Task objective:
Return the material exactly, first line through the line containing "PI = math.pi", and nothing more. Pictures stay out.

Given data:
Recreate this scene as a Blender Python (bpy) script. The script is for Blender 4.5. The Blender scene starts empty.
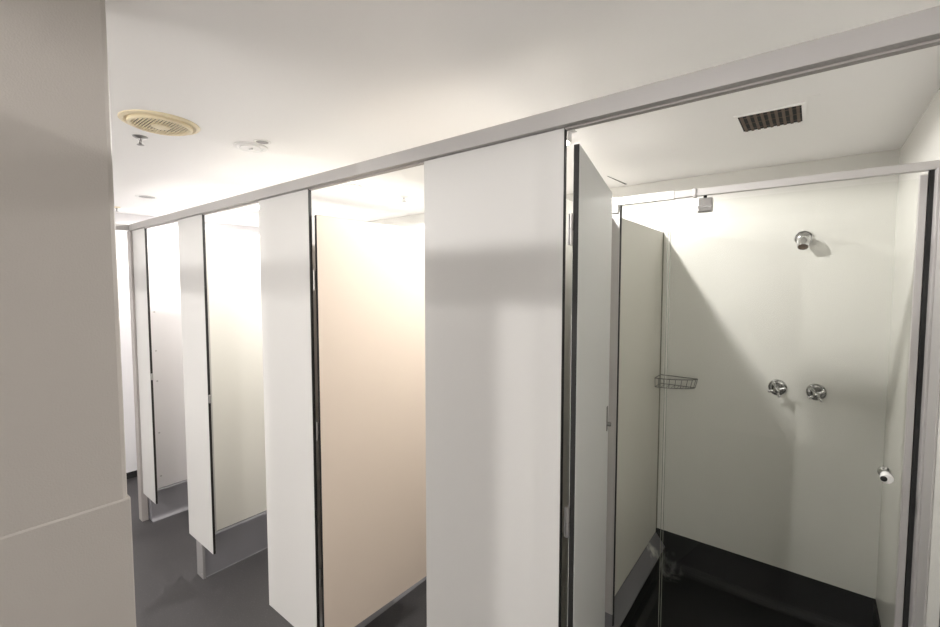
import bpy, bmesh, math, random
from mathutils import Vector, Matrix
random.seed(4)
C = bpy.context.scene.collection
PI = math.pi

# ------------------------------------------------------------------ materials
def mat(name, col, rough=.5, metal=0., bump=0., bscale=200., var=0., vscale=3., spec=.5, coat=0.):
    m = bpy.data.materials.new(name); m.use_nodes = True
    nt = m.node_tree; b = nt.nodes['Principled BSDF']
    b.inputs['Base Color'].default_value = (*col, 1)
    b.inputs['Roughness'].default_value = rough
    b.inputs['Metallic'].default_value = metal
    b.inputs['Specular IOR Level'].default_value = spec
    b.inputs['Coat Weight'].default_value = coat
    tc = nt.nodes.new('ShaderNodeTexCoord')
    if bump:
        n = nt.nodes.new('ShaderNodeTexNoise'); n.inputs['Scale'].default_value = bscale
        n.inputs['Detail'].default_value = 3
        bp = nt.nodes.new('ShaderNodeBump'); bp.inputs['Strength'].default_value = bump
        bp.inputs['Distance'].default_value = .002
        nt.links.new(tc.outputs['Object'], n.inputs['Vector'])
        nt.links.new(n.outputs['Fac'], bp.inputs['Height'])
        nt.links.new(bp.outputs['Normal'], b.inputs['Normal'])
    if var:
        n = nt.nodes.new('ShaderNodeTexNoise'); n.inputs['Scale'].default_value = vscale
        n.inputs['Detail'].default_value = 5
        mx = nt.nodes.new('ShaderNodeMix'); mx.data_type = 'RGBA'
        mx.inputs['A'].default_value = (*[c*(1-var) for c in col], 1)
        mx.inputs['B'].default_value = (*[min(1, c*(1+var)) for c in col], 1)
        nt.links.new(tc.outputs['Object'], n.inputs['Vector'])
        nt.links.new(n.outputs['Fac'], mx.inputs['Factor'])
        nt.links.new(mx.outputs['Result'], b.inputs['Base Color'])
    return m

M = {}
M['ceiling'] = mat('ceiling_paint', (.95, .935, .92), .55, bump=.15, bscale=90, var=.012, vscale=1.5)
M['shower_wall'] = mat('shower_wall_paint', (.75, .742, .70), .26, bump=.35, bscale=150, var=.02, vscale=2.)
M['end_wall'] = mat('end_wall_paint', (.82, .81, .82), .5, bump=.2, bscale=60)
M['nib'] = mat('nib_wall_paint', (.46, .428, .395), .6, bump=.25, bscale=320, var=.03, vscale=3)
M['room'] = mat('room_wall_paint', (.86, .84, .82), .6, bump=.2, bscale=120)
M['panel'] = mat('white_laminate', (.575, .566, .55), .42, bump=.12, bscale=260, var=.008, vscale=6)
M['door_peach'] = mat('cream_laminate', (.67, .575, .49), .5, bump=.08, bscale=200, var=.012, vscale=4)
M['door_grey'] = mat('grey_white_laminate', (.64, .645, .63), .42, bump=.08, bscale=200)
M['cream'] = mat('ivory_laminate', (.72, .70, .64), .45, bump=.1, bscale=200, var=.01)
M['lilac'] = mat('cool_white_laminate', (.64, .62, .63), .45, bump=.1, bscale=200, var=.01)
M['core'] = mat('black_laminate_core', (.006, .0055, .005), .6)
M['alu'] = mat('satin_aluminium', (.50, .485, .475), .42, .35, bump=.05, bscale=300)
M['header'] = mat('grey_powder_coat', (.42, .405, .395), .5, .1, bump=.05, bscale=300)
M['white_metal'] = mat('white_powder_coat', (.78, .77, .75), .4)
M['post'] = mat('grey_post_coat', (.36, .335, .32), .5, .1)
M['chrome'] = mat('chrome', (.62, .62, .62), .14, 1.)
M['steel'] = mat('brushed_steel', (.42, .41, .40), .35, .9)
M['dark'] = mat('dark_slot', (.01, .01, .01), .8)
M['rubber'] = mat('black_rubber', (.012, .012, .012), .6)
M['yellow'] = mat('yellowed_plastic', (.86, .75, .53), .5, var=.06, vscale=8)
M['white_plastic'] = mat('white_plastic', (.80, .79, .77), .4)
M['rust'] = mat('dusty_brown_grille', (.13, .095, .07), .8, var=.45, vscale=40)
M['throat'] = mat('dark_brown_throat', (.04, .03, .02), .8)
M['lens_grey'] = mat('grey_lens', (.22, .21, .20), .5)
M['tap_chrome'] = mat('dark_reflection_chrome', (.40, .40, .39), .16, 1.)  # darkened base colour stands in for dark surroundings reflected in the taps
M['wire'] = mat('dull_chrome_wire', (.22, .22, .21), .3, .9)
M['channel'] = mat('dull_grey_channel', (.45, .44, .41), .5)
M['kerb'] = mat('grey_vinyl', (.19, .185, .20), .45, bump=.1, bscale=200, var=.12, vscale=5)
M['kerb_end'] = mat('pale_grey_cap', (.25, .24, .24), .5)

def floor_mat(name, base, spot, rough):
    m = mat(name, base, rough, bump=.15, bscale=250)
    nt = m.node_tree; b = nt.nodes['Principled BSDF']
    tc = nt.nodes.new('ShaderNodeTexCoord')
    n1 = nt.nodes.new('ShaderNodeTexNoise'); n1.inputs['Scale'].default_value = 2.2; n1.inputs['Detail'].default_value = 6
    n2 = nt.nodes.new('ShaderNodeTexNoise'); n2.inputs['Scale'].default_value = 140; n2.inputs['Detail'].default_value = 2
    r2 = nt.nodes.new('ShaderNodeValToRGB'); r2.color_ramp.elements[0].position = .60; r2.color_ramp.elements[1].position = .78
    mx = nt.nodes.new('ShaderNodeMix'); mx.data_type = 'RGBA'
    mx.inputs['A'].default_value = (*[c*.72 for c in base], 1); mx.inputs['B'].default_value = (*[c*1.28 for c in base], 1)
    m2 = nt.nodes.new('ShaderNodeMix'); m2.data_type = 'RGBA'; m2.inputs['B'].default_value = (*spot, 1)
    for n in (n1, n2): nt.links.new(tc.outputs['Object'], n.inputs['Vector'])
    nt.links.new(n1.outputs['Fac'], mx.inputs['Factor']); nt.links.new(n2.outputs['Fac'], r2.inputs['Fac'])
    nt.links.new(mx.outputs['Result'], m2.inputs['A']); nt.links.new(r2.outputs['Color'], m2.inputs['Factor'])
    nt.links.new(m2.outputs['Result'], b.inputs['Base Color'])
    return m
M['floor'] = floor_mat('dark_grey_vinyl', (.048, .045, .047), (.10, .094, .098), .48)
M['shower_floor'] = floor_mat('black_shower_vinyl', (.006, .006, .0062), (.012, .012, .013), .62)

def residue(m, centre, rad, col, thr):
    nt = m.node_tree; b = nt.nodes['Principled BSDF']
    src = b.inputs['Base Color'].links[0].from_socket
    g = nt.nodes.new('ShaderNodeNewGeometry'); d = nt.nodes.new('ShaderNodeVectorMath'); d.operation = 'DISTANCE'
    d.inputs[1].default_value = centre
    mr = nt.nodes.new('ShaderNodeMapRange'); mr.inputs['From Min'].default_value = rad; mr.inputs['From Max'].default_value = 0
    n = nt.nodes.new('ShaderNodeTexNoise'); n.inputs['Scale'].default_value = 26; n.inputs['Detail'].default_value = 8
    mu = nt.nodes.new('ShaderNodeMath'); mu.operation = 'MULTIPLY'
    rp = nt.nodes.new('ShaderNodeValToRGB'); rp.color_ramp.elements[0].position = thr; rp.color_ramp.elements[1].position = thr+.2
    mx = nt.nodes.new('ShaderNodeMix'); mx.data_type = 'RGBA'; mx.inputs['B'].default_value = (*col, 1)
    L = nt.links.new
    L(g.outputs['Position'], d.inputs[0]); L(d.outputs['Value'], mr.inputs['Value']); L(g.outputs['Position'], n.inputs['Vector'])
    L(mr.outputs[0], mu.inputs[0]); L(n.outputs['Fac'], mu.inputs[1]); L(mu.outputs[0], rp.inputs['Fac'])
    L(rp.outputs['Color'], mx.inputs['Factor']); L(src, mx.inputs['A']); L(mx.outputs['Result'], b.inputs['Base Color'])
residue(M['shower_floor'], (-.60, 2.66, .05), .16, (.16, .16, .155), .24)
residue(M['kerb'], (-.68, 2.58, .16), .12, (.62, .61, .58), .26)
def glass_mat():
    m = bpy.data.materials.new('clear_glass'); m.use_nodes = True
    nt = m.node_tree; nt.nodes.clear()
    o = nt.nodes.new('ShaderNodeOutputMaterial'); mx = nt.nodes.new('ShaderNodeMixShader')
    t = nt.nodes.new('ShaderNodeBsdfTransparent'); g = nt.nodes.new('ShaderNodeBsdfGlossy')
    f = nt.nodes.new('ShaderNodeFresnel'); f.inputs['IOR'].default_value = 1.38
    t.inputs['Color'].default_value = (.97, .975, .965, 1)
    g.inputs['Roughness'].default_value = .02
    ge = nt.nodes.new('ShaderNodeNewGeometry'); iv = nt.nodes.new('ShaderNodeMath'); iv.operation = 'SUBTRACT'; iv.inputs[0].default_value = 1
    ml = nt.nodes.new('ShaderNodeMath'); ml.operation = 'MULTIPLY'
    nt.links.new(ge.outputs['Backfacing'], iv.inputs[1]); nt.links.new(iv.outputs[0], ml.inputs[0]); nt.links.new(f.outputs[0], ml.inputs[1])
    nt.links.new(ml.outputs[0], mx.inputs[0]); nt.links.new(t.outputs[0], mx.inputs[1])
    nt.links.new(g.outputs[0], mx.inputs[2]); nt.links.new(mx.outputs[0], o.inputs['Surface'])
    return m
M['glass'] = glass_mat()
M['glass_edge'] = mat('glass_edge_green', (.36, .37, .32), .2)
M['sealant'] = mat('grey_green_sealant', (.24, .24, .19), .5)

def emit(name, col, s):
    m = bpy.data.materials.new(name); m.use_nodes = True
    b = m.node_tree.nodes['Principled BSDF']
    b.inputs['Base Color'].default_value = (*col, 1)
    b.inputs['Emission Color'].default_value = (*col, 1); b.inputs['Emission Strength'].default_value = s
    return m
M['lamp'] = emit('lit_lamp_lens', (1, .97, .93), 60)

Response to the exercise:
Recreate this scene as a Blender Python (bpy) script. The script is for Blender 4.5. The Blender scene starts empty.
import bpy, bmesh, math, random
from mathutils import Vector, Matrix
random.seed(4)
C = bpy.context.scene.collection
PI = math.pi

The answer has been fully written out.